Wer sie herausfordert.
Béa ist klug. Bei aller Selbstbestimmtheit kann sie sich besser entfalten, wenn sie ein gutes Team um sich herum hat. Außerdem ist sie ein Herzensmensch! Jedenfalls scharrt sie gerne die um sich, die ihr keinen Honig um den Mund wischen, die ihr auch mal den Spiegel vor die Nase halten.
Ihr Mann sagt über sie: „Béa ist meine tägliche Happy-Pill. Mit ihrer Kreativität, ihrem morgendlichen ‚Huhu, Tag!‘ versüßt sie auch mir den Tag. Béa als Überdosis kann allerdings auch mal nervig sein. Aber, hey, dafür ist sie auch noch sexy!“ Und ihre Tochter: „Extrem Mut machend und energievoll ist Béa! Sie ist friedfertig, das mag manche überraschen. Sie beeindruckt mich, weil sie scheinbar immer eine Lösung findet. Das ist manchmal fast nervig. Ich meine, wer kann das in echt?!“
Von Ihren Blog-LeserInnen lässt sie sich herausfordern. Sie sind anspruchsvoll und geben sich nicht mit banalen Geschichten aus dem Alltag der Schreiberin zufrieden. Sie wollen einen echten Nutzen aus ihren Beiträgen ziehen. Sie mag das; so muss sie wach bleiben und stets weiter lernen. Und es passt in ihr Selbstbild – mit einer Vision voranzuschreiten, aber inmitten einer aktiven Menge. Statt alleine vorneweg.
Was sie besonders macht.
Ich habe eine beeindruckende Frau kennengelernt. Sie hat Beachtliches auf die Beine gestellt. Ist hingefallen und wieder aufgestanden. Hat eine klassische, respektable Karriere hingelegt (übrigens damals alleinerziehend). Ist mit ihrem aktuellen Tun am Zahn der Zeit und spinnt konkrete Ideen, die dieser Zeit voraus sind.

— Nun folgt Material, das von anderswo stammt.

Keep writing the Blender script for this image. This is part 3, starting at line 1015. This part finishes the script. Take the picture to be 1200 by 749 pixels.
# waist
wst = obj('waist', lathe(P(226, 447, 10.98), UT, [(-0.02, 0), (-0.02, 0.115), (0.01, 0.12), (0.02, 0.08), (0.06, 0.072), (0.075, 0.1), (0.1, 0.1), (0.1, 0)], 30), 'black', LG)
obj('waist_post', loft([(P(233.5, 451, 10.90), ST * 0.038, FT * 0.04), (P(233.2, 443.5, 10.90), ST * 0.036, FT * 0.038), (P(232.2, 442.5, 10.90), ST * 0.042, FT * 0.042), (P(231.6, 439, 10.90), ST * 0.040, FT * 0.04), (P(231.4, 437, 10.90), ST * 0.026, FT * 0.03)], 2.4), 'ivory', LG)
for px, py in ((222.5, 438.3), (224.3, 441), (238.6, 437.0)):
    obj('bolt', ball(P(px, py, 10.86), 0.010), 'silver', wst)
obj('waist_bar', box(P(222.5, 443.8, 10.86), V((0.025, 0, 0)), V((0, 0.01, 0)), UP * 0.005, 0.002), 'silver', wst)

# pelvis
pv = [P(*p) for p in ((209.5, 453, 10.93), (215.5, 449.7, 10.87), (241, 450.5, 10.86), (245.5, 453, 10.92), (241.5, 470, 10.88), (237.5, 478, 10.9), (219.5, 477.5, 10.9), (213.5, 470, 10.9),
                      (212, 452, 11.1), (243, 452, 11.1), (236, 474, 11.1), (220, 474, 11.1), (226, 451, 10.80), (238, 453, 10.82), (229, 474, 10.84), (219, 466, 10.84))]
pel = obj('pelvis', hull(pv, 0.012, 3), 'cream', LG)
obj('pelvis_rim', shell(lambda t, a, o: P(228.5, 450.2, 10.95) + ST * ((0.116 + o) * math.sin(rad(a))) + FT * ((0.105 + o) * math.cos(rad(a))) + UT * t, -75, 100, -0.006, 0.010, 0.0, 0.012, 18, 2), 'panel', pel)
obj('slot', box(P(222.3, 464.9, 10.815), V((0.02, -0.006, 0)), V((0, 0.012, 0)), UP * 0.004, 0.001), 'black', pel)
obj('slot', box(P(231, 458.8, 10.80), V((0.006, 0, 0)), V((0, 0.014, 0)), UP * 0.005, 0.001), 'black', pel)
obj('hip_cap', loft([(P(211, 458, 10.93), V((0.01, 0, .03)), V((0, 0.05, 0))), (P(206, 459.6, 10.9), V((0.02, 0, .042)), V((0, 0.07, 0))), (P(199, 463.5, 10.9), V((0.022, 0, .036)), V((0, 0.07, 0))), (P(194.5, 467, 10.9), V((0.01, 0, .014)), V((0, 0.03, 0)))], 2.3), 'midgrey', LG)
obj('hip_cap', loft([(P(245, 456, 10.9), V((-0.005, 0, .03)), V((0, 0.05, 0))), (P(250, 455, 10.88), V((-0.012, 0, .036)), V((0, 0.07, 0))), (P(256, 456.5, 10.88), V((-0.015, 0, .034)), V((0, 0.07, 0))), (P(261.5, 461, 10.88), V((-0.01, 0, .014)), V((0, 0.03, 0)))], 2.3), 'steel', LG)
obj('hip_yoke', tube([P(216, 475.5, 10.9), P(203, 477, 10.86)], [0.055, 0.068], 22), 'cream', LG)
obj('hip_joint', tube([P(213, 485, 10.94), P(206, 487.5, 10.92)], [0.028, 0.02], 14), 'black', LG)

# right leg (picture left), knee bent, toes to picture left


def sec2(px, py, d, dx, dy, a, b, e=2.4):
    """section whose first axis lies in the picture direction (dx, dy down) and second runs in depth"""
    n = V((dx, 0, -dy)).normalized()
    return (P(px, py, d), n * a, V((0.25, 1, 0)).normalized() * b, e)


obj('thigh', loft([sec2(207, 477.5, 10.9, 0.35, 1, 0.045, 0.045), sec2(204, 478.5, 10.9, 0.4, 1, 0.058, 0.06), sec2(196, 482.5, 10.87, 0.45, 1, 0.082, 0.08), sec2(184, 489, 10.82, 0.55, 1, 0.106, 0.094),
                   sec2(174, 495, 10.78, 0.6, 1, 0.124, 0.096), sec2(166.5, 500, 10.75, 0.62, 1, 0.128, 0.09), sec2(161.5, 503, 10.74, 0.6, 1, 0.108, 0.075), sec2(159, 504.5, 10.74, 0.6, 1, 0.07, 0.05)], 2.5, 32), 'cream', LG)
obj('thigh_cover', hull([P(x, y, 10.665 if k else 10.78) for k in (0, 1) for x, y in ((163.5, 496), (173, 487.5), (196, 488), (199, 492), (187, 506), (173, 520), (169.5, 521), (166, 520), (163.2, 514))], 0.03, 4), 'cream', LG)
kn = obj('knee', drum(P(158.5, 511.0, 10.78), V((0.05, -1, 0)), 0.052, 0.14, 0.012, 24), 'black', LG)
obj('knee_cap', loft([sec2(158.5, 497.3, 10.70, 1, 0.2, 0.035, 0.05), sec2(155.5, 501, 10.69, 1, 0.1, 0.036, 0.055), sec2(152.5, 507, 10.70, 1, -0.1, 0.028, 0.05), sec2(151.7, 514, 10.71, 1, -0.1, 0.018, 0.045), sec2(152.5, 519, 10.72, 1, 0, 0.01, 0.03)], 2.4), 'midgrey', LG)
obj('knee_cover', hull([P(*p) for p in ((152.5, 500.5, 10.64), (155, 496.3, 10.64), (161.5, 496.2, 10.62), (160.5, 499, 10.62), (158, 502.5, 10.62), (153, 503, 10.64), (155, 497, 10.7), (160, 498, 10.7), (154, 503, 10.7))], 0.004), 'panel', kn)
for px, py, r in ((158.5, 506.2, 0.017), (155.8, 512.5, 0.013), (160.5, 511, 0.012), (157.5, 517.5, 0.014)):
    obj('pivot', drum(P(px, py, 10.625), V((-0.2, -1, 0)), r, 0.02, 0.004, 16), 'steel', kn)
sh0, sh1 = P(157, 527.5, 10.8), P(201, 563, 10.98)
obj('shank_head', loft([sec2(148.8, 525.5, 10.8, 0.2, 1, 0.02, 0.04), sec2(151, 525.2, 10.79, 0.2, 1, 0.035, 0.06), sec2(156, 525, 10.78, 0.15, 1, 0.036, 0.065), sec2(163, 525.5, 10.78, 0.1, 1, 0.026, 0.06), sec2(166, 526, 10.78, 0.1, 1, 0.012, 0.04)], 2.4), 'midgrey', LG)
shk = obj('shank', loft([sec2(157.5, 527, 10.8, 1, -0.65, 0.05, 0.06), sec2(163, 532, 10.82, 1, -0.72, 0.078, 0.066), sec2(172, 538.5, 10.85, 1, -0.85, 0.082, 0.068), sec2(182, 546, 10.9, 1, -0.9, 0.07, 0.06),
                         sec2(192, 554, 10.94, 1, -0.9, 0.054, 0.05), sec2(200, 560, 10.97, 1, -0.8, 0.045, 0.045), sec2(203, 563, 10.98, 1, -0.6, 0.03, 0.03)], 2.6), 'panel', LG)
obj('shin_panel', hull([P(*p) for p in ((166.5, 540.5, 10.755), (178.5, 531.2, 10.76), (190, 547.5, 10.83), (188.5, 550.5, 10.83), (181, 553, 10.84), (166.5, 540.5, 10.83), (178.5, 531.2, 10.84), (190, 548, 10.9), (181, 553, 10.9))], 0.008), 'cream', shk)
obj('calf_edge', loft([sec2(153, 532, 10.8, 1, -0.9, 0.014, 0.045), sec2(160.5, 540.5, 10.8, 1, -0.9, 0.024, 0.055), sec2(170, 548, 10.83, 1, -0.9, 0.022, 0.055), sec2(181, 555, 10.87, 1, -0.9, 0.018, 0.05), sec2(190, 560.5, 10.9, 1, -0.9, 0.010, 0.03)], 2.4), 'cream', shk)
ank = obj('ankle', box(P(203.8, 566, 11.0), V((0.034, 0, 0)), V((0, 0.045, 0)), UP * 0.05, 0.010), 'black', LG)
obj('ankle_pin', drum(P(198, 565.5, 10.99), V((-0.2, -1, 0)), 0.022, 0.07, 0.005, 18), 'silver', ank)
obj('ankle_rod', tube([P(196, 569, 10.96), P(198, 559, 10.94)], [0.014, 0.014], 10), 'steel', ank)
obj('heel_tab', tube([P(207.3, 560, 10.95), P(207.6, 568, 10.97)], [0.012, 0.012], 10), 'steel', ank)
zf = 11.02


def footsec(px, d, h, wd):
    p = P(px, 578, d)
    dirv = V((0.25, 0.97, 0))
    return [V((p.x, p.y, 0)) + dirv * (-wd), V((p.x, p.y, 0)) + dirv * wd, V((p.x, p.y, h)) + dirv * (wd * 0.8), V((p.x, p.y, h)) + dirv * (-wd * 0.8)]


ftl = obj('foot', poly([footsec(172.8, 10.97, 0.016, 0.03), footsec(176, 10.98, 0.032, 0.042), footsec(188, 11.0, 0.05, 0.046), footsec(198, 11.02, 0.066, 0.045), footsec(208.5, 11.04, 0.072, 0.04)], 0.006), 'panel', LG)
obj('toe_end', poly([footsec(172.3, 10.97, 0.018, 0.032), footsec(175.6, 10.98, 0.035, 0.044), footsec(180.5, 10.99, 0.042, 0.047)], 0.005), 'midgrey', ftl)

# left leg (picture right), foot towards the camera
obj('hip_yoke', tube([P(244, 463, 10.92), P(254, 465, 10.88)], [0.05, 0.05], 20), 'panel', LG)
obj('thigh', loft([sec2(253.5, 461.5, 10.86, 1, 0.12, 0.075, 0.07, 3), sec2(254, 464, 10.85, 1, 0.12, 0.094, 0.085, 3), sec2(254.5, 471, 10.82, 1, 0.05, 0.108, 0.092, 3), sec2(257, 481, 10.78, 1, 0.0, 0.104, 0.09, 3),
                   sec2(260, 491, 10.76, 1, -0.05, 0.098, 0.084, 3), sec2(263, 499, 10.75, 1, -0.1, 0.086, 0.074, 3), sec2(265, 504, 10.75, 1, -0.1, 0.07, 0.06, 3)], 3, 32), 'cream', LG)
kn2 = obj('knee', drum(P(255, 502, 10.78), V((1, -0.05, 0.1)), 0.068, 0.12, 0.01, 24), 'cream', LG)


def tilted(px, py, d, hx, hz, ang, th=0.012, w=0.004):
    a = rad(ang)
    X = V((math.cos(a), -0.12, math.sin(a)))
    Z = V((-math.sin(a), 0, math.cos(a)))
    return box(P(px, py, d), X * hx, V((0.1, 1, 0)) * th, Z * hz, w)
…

Hut ab also!
Und: Ich habe sie zu 100% authentisch erlebt. Mein Bild von ihr bestätigte sich im Gespräch. Das ist heutzutage, die Bites und Bytes sind geduldig, nicht selbstverständlich!
Béa Beste ist eine Anstifterin für glückliches Lernen, Leben und Arbeiten. „Lebenskunst beginnt da, wo wir Dinge umsetzen“, meint sie. „Ich puzzle mein Leben zusammen, möchte Dinge schön machen und etwas Bleibendes schaffen, damit wir uns in unserer Persönlichkeit bestmöglich und frei entwickeln können“, erzählt sie mir noch – und lacht wieder ihr heiteres Lachen.